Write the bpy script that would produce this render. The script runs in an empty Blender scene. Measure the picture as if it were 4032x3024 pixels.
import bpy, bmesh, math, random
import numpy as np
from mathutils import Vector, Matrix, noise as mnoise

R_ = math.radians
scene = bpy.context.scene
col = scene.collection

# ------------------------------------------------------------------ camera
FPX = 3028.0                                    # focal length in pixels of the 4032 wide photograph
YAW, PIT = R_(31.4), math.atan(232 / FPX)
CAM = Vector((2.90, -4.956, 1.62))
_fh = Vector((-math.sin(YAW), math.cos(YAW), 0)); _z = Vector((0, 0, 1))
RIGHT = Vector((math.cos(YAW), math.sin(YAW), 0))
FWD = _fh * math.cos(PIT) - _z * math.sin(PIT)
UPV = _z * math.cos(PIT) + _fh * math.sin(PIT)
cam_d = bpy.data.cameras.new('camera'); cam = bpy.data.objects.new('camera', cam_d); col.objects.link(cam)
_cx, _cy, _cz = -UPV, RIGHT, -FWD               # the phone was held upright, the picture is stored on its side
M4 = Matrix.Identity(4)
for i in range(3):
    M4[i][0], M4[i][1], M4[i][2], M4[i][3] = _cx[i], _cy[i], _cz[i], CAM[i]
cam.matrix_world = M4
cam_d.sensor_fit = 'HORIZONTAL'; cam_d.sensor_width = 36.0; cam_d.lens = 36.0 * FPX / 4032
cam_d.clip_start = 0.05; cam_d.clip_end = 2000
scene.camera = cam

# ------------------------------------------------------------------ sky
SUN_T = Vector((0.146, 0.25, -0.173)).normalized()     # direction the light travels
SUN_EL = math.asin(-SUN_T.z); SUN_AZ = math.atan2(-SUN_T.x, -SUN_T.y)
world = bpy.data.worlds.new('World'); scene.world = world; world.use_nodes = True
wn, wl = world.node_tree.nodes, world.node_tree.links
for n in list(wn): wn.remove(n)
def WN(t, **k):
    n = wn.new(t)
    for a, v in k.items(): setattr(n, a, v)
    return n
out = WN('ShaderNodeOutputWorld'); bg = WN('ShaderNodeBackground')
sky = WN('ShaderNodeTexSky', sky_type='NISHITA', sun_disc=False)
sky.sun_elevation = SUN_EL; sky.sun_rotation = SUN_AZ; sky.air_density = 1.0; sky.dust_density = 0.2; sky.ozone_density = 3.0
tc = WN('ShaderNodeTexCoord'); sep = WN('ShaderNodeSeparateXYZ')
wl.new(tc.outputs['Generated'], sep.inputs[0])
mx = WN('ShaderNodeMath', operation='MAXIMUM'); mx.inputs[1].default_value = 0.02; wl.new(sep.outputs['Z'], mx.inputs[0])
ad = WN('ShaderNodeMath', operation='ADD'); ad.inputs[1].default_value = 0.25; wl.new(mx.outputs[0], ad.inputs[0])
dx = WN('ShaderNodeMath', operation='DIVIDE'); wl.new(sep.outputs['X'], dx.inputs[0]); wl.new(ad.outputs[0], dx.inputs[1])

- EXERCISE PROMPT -
Copy the lines from the start of the data verbatim, stopping after the line containing "col = scene.collection".

- SOLUTION BELOW -
Write the bpy script that would produce this render. The script runs in an empty Blender scene. Measure the picture as if it were 4032x3024 pixels.
import bpy, bmesh, math, random
import numpy as np
from mathutils import Vector, Matrix, noise as mnoise

R_ = math.radians
scene = bpy.context.scene
col = scene.collection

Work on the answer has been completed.